» DIRECTIONS: Count the lines in the data below where the string "scene" occurs, please, and give the number alone.

» MATERIAL PROVIDED:
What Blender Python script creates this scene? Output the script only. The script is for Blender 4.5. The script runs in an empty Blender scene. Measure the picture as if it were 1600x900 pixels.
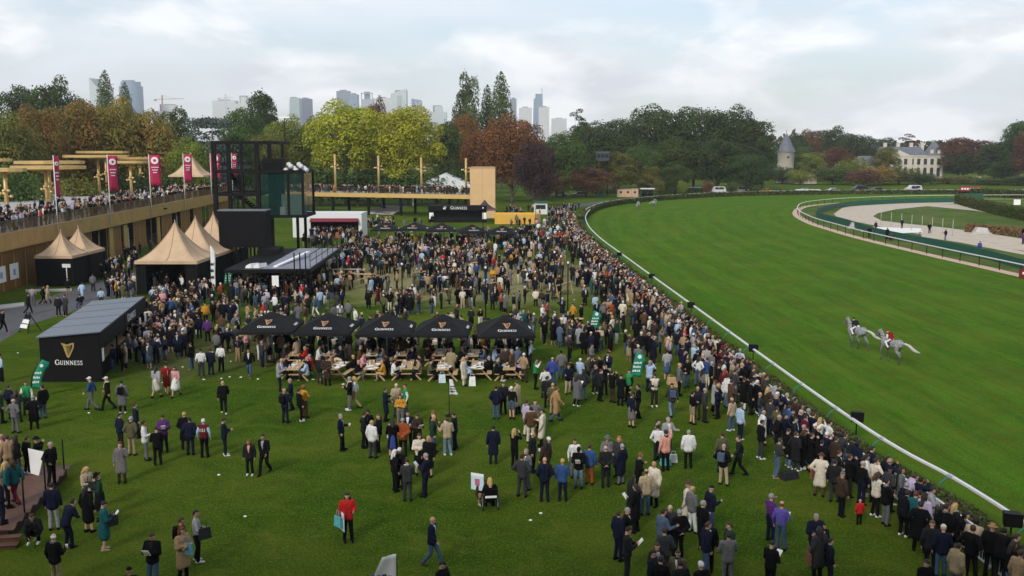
import bpy, math, random
import numpy as np
from mathutils import Vector, Matrix, Euler
from mathutils.bvhtree import BVHTree
R = math.radians
rng = random.Random(7)
S = bpy.context.scene
# ---------------------------------------------------------------- camera
CAM_H = 13.5; FPX = 1500.0; PITCH = math.atan(215/1500)
cd = bpy.data.cameras.new('camera'); cam = bpy.data.objects.new('camera', cd)
S.collection.objects.link(cam)
cam.location = (0, 0, CAM_H); cam.rotation_euler = (math.pi/2-PITCH, 0, 0)
cd.sensor_width = 36; cd.lens = 36*FPX/1600; cd.clip_end = 12000; cd.clip_start = .5
S.camera = cam
# ---------------------------------------------------------------- sky, sun, exposure
SUN_EL, SUN_AZ = 34, 205          # azimuth clockwise from +Y: behind the camera, a little to the left
w = bpy.data.worlds.new('World'); S.world = w; w.use_nodes = True
nt = w.node_tree; nt.nodes.clear()
def N(t, **k):
    n = nt.nodes.new(t)
    for a, v in k.items(): setattr(n, a, v)
    return n
out = N('ShaderNodeOutputWorld'); bg = N('ShaderNodeBackground')
sky = N('ShaderNodeTexSky', sky_type='NISHITA'); sky.sun_disc = False
sky.sun_elevation = R(SUN_EL); sky.sun_rotation = R(SUN_AZ)
sky.air_density = 1.0; sky.dust_density = 1.5; sky.ozone_density = 1.0
tc = N('ShaderNodeTexCoord'); sep = N('ShaderNodeSeparateXYZ')
nt.links.new(tc.outputs['Generated'], sep.inputs[0])
mz = N('ShaderNodeMath', operation='ADD'); nt.links.new(sep.outputs['Z'], mz.inputs[0]); mz.inputs[1].default_value = .12
dx = N('ShaderNodeMath', operation='DIVIDE'); nt.links.new(sep.outputs['X'], dx.inputs[0]); nt.links.new(mz.outputs[0], dx.inputs[1])
dy = N('ShaderNodeMath', operation='DIVIDE'); nt.links.new(sep.outputs['Y'], dy.inputs[0]); nt.links.new(mz.outputs[0], dy.inputs[1])
cmb = N('ShaderNodeCombineXYZ'); nt.links.new(dx.outputs[0], cmb.inputs[0]); nt.links.new(dy.outputs[0], cmb.inputs[1])
def noise(vec, scale, detail=6, rough=.55, dist=0.0):
    n = N('ShaderNodeTexNoise'); n.inputs['Scale'].default_value = scale; n.inputs['Detail'].default_value = detail
    n.inputs['Roughness'].default_value = rough; n.inputs['Distortion'].default_value = dist
    nt.links.new(vec, n.inputs['Vector']); return n.outputs['Fac']
def ramp(fac, stops):
    r = N('ShaderNodeValToRGB'); e = r.color_ramp.elements
    while len(e) < len(stops): e.new(.5)
    for q, (p, c) in zip(e, stops): q.position = p; q.color = (c[0], c[1], c[2], 1)
    nt.links.new(fac, r.inputs[0]); return r.outputs['Color']
def mix(f, a, b):
    m = N('ShaderNodeMix', data_type='RGBA')
    if isinstance(f, float): m.inputs[0].default_value = f
    else: nt.links.new(f, m.inputs[0])
    for s, v in ((6, a), (7, b)):
        if isinstance(v, tuple): m.inputs[s].default_value = (*v, 1)
        else: nt.links.new(v, m.inputs[s])
    return m.outputs[2]
SKYK = 0.10
veil = ramp(noise(cmb.outputs[0], .55, 5, .5, .4), [(.38, (.30,)*3), (.64, (.95,)*3)])          # high thin cloud sheet
c1 = mix(veil, sky.outputs[0], (6.6, 6.95, 7.4))
mp = N('ShaderNodeMapping'); nt.links.new(tc.outputs['Generated'], mp.inputs[0]); mp.inputs['Scale'].default_value = (1, 1, 2.6)
mp.inputs['Location'].default_value = (.37, .1, .07)
puff = noise(mp.outputs[0], 5.5, 8, .55, .25)
shade = ramp(noise(mp.outputs[0], 7.5, 6, .55, .3), [(.40, (5.8, 6.05, 6.5)), (.56, (8.3, 8.35, 8.4))])
low = ramp(sep.outputs['Z'], [(.0, (1,)*3), (.10, (.9,)*3), (.22, (.0,)*3)])
pm = ramp(puff, [(.47, (0,)*3), (.58, (1,)*3)])
mul = N('ShaderNodeMix', data_type='RGBA', blend_type='MULTIPLY'); mul.inputs[0].default_value = 1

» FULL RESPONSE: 2